Publicado na França em 2005 pelas Editions du Seuil, uma evidência do prestígio intelectual do autor, o livro mostrava entretanto uma faceta que não podia ser escondida, ao se estudar o chamado fenômeno midiático regido igualmente por efeitos de crença facilmente identificáveis como fluidez, superficialidade efêmera e extraordinária fugacidade.
Segundo Guillebaud “as crenças que habitam o universo da comunicação são mutantes, imediatas, amnésicas, incapturáveis. São constituídas de sinceridades que se sucedem, de opiniões que logo se apagam, de pontos de vista aproximativos e sujeitos a revisões. É isso que faz desse império virtual um universo agitado, matizado, fosforescente e, por assim dizer, radioativo”.

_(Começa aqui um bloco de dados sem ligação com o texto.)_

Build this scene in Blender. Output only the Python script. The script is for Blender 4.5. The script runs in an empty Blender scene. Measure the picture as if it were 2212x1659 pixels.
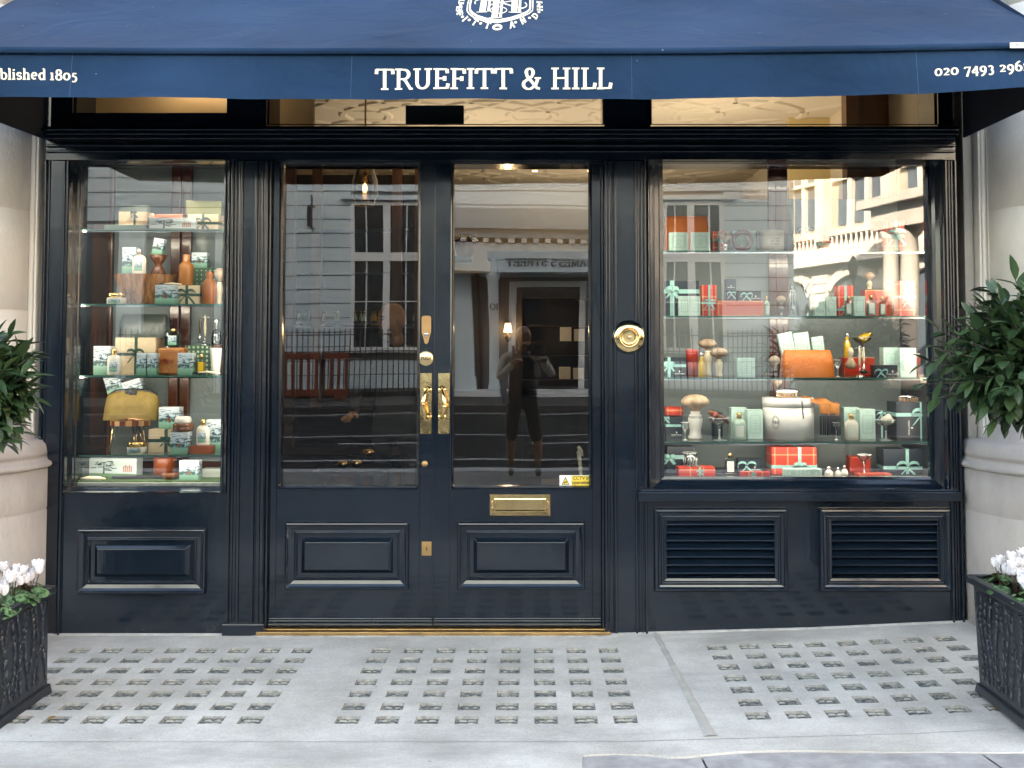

As crenças produzidas pelo aparelho midiático são, hipoteticamente, provisórias, admitia o pensador francês, ao se referir aos entusiasmos imediatos e subjetividades de curto prazo e pequeno alcance. “A forma brutal com que se apresentam não consegue mascarar seu caráter ‘infinitamente provisório’. Estão indexadas, em tempo real, sobre as variações do fluxo informativo ao qual seria pouco dizer que elas super-reagem. Basta uma notícia (verdadeira ou falsa) ser dada e logo a configuração dos envolvimentos majoritários se modifica. A opinião média produzida pela mídia e seu rumor muda como mudam no mar os cardumes de peixes que o menor sinal basta para fazer subitamente virar, em bloco, de direção”, escreveu.
Uma década após a publicação de conceitos baseados em científica observação sociológica, pensando como a maioria dos brasileiros diante da volúpia demonstrada pelos agentes públicos e privados na apropriação criminosa de recursos pertencentes aos cofres de nossa maior estatal, a convicção é que esse quadro horrendo não caia no esquecimento até porque não pode e, contra isso clama a dignidade nacional, ser relegado ao compartimento de subjetividades de pequeno alcance.